**The problem:** Quote every line as given.

[Begin Material]

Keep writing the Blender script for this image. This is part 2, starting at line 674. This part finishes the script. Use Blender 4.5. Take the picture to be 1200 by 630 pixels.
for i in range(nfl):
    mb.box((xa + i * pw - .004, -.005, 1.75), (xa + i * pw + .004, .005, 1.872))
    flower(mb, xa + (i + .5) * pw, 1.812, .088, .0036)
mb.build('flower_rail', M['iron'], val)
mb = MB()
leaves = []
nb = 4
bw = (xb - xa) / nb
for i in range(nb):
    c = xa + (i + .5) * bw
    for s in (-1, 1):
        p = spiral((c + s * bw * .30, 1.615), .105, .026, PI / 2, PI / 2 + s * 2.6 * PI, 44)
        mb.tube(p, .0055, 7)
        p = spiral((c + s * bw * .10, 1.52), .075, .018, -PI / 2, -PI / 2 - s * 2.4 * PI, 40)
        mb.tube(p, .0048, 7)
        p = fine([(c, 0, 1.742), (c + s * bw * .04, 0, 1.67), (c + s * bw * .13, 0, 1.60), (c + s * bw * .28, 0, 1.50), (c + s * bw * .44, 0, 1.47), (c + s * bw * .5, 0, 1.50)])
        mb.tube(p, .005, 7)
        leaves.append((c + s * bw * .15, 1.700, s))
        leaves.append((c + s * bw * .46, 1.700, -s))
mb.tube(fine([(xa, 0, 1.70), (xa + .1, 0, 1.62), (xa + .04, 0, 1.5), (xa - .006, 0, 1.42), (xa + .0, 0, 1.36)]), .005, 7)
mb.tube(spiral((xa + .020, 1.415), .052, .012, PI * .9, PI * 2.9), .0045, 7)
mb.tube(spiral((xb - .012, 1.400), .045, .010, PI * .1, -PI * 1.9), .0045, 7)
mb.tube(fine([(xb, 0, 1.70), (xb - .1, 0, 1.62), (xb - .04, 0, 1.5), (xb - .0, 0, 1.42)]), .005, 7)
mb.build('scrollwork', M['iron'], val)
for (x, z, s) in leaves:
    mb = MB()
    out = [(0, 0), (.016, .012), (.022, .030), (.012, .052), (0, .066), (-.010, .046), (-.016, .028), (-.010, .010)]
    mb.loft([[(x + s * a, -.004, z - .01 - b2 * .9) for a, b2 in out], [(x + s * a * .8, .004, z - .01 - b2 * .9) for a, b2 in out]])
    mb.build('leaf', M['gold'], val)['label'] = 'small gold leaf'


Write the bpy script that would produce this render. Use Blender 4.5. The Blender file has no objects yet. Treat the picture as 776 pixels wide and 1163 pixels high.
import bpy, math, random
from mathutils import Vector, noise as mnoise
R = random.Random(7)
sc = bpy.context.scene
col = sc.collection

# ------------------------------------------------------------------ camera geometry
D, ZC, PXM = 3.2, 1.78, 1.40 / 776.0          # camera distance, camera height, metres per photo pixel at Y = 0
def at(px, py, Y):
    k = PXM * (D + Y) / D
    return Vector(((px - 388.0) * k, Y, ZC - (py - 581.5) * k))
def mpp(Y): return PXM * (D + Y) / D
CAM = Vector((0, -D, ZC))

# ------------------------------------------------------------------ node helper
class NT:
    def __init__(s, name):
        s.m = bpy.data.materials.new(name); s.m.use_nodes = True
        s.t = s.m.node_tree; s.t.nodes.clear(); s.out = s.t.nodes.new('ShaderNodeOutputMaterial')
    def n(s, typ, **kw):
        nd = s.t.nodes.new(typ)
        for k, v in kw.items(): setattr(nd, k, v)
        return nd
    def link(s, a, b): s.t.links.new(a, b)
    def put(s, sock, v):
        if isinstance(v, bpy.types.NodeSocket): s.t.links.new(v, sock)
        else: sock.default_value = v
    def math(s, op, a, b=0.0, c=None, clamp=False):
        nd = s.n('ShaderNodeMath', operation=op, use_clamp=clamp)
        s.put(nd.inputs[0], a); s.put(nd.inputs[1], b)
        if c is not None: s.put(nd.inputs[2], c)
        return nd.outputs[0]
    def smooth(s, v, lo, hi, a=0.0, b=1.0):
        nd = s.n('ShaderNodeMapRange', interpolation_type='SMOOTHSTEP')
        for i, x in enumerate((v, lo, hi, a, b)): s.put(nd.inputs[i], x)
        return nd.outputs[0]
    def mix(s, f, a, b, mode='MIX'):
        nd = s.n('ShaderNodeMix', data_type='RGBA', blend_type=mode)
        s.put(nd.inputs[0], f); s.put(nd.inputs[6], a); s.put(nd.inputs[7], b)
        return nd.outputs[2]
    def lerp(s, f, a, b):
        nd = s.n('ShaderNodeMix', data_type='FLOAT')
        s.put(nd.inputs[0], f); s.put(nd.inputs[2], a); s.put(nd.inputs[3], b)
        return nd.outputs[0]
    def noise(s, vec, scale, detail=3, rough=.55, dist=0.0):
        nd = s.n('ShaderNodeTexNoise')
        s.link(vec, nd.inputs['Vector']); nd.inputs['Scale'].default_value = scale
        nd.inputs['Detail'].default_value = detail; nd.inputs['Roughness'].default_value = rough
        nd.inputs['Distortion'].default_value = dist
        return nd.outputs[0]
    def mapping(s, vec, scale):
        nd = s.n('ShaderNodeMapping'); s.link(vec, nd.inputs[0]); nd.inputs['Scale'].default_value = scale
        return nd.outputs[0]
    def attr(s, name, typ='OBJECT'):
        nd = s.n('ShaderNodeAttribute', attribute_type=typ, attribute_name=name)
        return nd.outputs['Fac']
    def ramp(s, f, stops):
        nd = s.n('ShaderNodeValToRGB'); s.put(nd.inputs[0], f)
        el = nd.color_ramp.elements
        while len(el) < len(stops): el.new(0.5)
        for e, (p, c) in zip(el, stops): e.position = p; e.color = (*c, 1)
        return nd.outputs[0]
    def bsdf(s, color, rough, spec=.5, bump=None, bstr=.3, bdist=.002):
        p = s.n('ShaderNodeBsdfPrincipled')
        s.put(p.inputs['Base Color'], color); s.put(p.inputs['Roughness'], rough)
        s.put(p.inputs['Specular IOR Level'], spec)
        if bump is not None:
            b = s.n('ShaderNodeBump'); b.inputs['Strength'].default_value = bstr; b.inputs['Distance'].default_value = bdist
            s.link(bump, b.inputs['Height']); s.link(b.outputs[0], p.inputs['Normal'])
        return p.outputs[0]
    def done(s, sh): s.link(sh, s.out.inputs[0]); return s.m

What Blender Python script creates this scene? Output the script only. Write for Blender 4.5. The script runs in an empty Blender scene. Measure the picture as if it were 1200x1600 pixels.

[End Material]

**Task solution:**
Keep writing the Blender script for this image. This is part 2, starting at line 674. This part finishes the script. Use Blender 4.5. Take the picture to be 1200 by 630 pixels.
for i in range(nfl):
    mb.box((xa + i * pw - .004, -.005, 1.75), (xa + i * pw + .004, .005, 1.872))
    flower(mb, xa + (i + .5) * pw, 1.812, .088, .0036)
mb.build('flower_rail', M['iron'], val)
mb = MB()
leaves = []
nb = 4
bw = (xb - xa) / nb
for i in range(nb):
    c = xa + (i + .5) * bw
    for s in (-1, 1):
        p = spiral((c + s * bw * .30, 1.615), .105, .026, PI / 2, PI / 2 + s * 2.6 * PI, 44)
        mb.tube(p, .0055, 7)
        p = spiral((c + s * bw * .10, 1.52), .075, .018, -PI / 2, -PI / 2 - s * 2.4 * PI, 40)
        mb.tube(p, .0048, 7)
        p = fine([(c, 0, 1.742), (c + s * bw * .04, 0, 1.67), (c + s * bw * .13, 0, 1.60), (c + s * bw * .28, 0, 1.50), (c + s * bw * .44, 0, 1.47), (c + s * bw * .5, 0, 1.50)])
        mb.tube(p, .005, 7)
        leaves.append((c + s * bw * .15, 1.700, s))
        leaves.append((c + s * bw * .46, 1.700, -s))
mb.tube(fine([(xa, 0, 1.70), (xa + .1, 0, 1.62), (xa + .04, 0, 1.5), (xa - .006, 0, 1.42), (xa + .0, 0, 1.36)]), .005, 7)
mb.tube(spiral((xa + .020, 1.415), .052, .012, PI * .9, PI * 2.9), .0045, 7)
mb.tube(spiral((xb - .012, 1.400), .045, .010, PI * .1, -PI * 1.9), .0045, 7)
mb.tube(fine([(xb, 0, 1.70), (xb - .1, 0, 1.62), (xb - .04, 0, 1.5), (xb - .0, 0, 1.42)]), .005, 7)
mb.build('scrollwork', M['iron'], val)
for (x, z, s) in leaves:
    mb = MB()
    out = [(0, 0), (.016, .012), (.022, .030), (.012, .052), (0, .066), (-.010, .046), (-.016, .028), (-.010, .010)]
    mb.loft([[(x + s * a, -.004, z - .01 - b2 * .9) for a, b2 in out], [(x + s * a * .8, .004, z - .01 - b2 * .9) for a, b2 in out]])
    mb.build('leaf', M['gold'], val)['label'] = 'small gold leaf'


Write the bpy script that would produce this render. Use Blender 4.5. The Blender file has no objects yet. Treat the picture as 776 pixels wide and 1163 pixels high.
import bpy, math, random
from mathutils import Vector, noise as mnoise
R = random.Random(7)
sc = bpy.context.scene
col = sc.collection

# ------------------------------------------------------------------ camera geometry
D, ZC, PXM = 3.2, 1.78, 1.40 / 776.0          # camera distance, camera height, metres per photo pixel at Y = 0
def at(px, py, Y):
    k = PXM * (D + Y) / D
    return Vector(((px - 388.0) * k, Y, ZC - (py - 581.5) * k))
def mpp(Y): return PXM * (D + Y) / D
CAM = Vector((0, -D, ZC))

# ------------------------------------------------------------------ node helper
class NT:
    def __init__(s, name):
        s.m = bpy.data.materials.new(name); s.m.use_nodes = True
        s.t = s.m.node_tree; s.t.nodes.clear(); s.out = s.t.nodes.new('ShaderNodeOutputMaterial')
    def n(s, typ, **kw):
        nd = s.t.nodes.new(typ)
        for k, v in kw.items(): setattr(nd, k, v)
        return nd
    def link(s, a, b): s.t.links.new(a, b)
    def put(s, sock, v):
        if isinstance(v, bpy.types.NodeSocket): s.t.links.new(v, sock)
        else: sock.default_value = v
    def math(s, op, a, b=0.0, c=None, clamp=False):
        nd = s.n('ShaderNodeMath', operation=op, use_clamp=clamp)
        s.put(nd.inputs[0], a); s.put(nd.inputs[1], b)
        if c is not None: s.put(nd.inputs[2], c)
        return nd.outputs[0]
    def smooth(s, v, lo, hi, a=0.0, b=1.0):
        nd = s.n('ShaderNodeMapRange', interpolation_type='SMOOTHSTEP')
        for i, x in enumerate((v, lo, hi, a, b)): s.put(nd.inputs[i], x)
        return nd.outputs[0]
    def mix(s, f, a, b, mode='MIX'):
        nd = s.n('ShaderNodeMix', data_type='RGBA', blend_type=mode)
        s.put(nd.inputs[0], f); s.put(nd.inputs[6], a); s.put(nd.inputs[7], b)
        return nd.outputs[2]
    def lerp(s, f, a, b):
        nd = s.n('ShaderNodeMix', data_type='FLOAT')
        s.put(nd.inputs[0], f); s.put(nd.inputs[2], a); s.put(nd.inputs[3], b)
        return nd.outputs[0]
    def noise(s, vec, scale, detail=3, rough=.55, dist=0.0):
        nd = s.n('ShaderNodeTexNoise')
        s.link(vec, nd.inputs['Vector']); nd.inputs['Scale'].default_value = scale
        nd.inputs['Detail'].default_value = detail; nd.inputs['Roughness'].default_value = rough
        nd.inputs['Distortion'].default_value = dist
        return nd.outputs[0]
    def mapping(s, vec, scale):
        nd = s.n('ShaderNodeMapping'); s.link(vec, nd.inputs[0]); nd.inputs['Scale'].default_value = scale
        return nd.outputs[0]
    def attr(s, name, typ='OBJECT'):
        nd = s.n('ShaderNodeAttribute', attribute_type=typ, attribute_name=name)
        return nd.outputs['Fac']
    def ramp(s, f, stops):
        nd = s.n('ShaderNodeValToRGB'); s.put(nd.inputs[0], f)
        el = nd.color_ramp.elements
        while len(el) < len(stops): el.new(0.5)
        for e, (p, c) in zip(el, stops): e.position = p; e.color = (*c, 1)
        return nd.outputs[0]
    def bsdf(s, color, rough, spec=.5, bump=None, bstr=.3, bdist=.002):
        p = s.n('ShaderNodeBsdfPrincipled')
        s.put(p.inputs['Base Color'], color); s.put(p.inputs['Roughness'], rough)
        s.put(p.inputs['Specular IOR Level'], spec)
        if bump is not None:
            b = s.n('ShaderNodeBump'); b.inputs['Strength'].default_value = bstr; b.inputs['Distance'].default_value = bdist
            s.link(bump, b.inputs['Height']); s.link(b.outputs[0], p.inputs['Normal'])
        return p.outputs[0]
    def done(s, sh): s.link(sh, s.out.inputs[0]); return s.m

What Blender Python script creates this scene? Output the script only. Write for Blender 4.5. The script runs in an empty Blender scene. Measure the picture as if it were 1200x1600 pixels.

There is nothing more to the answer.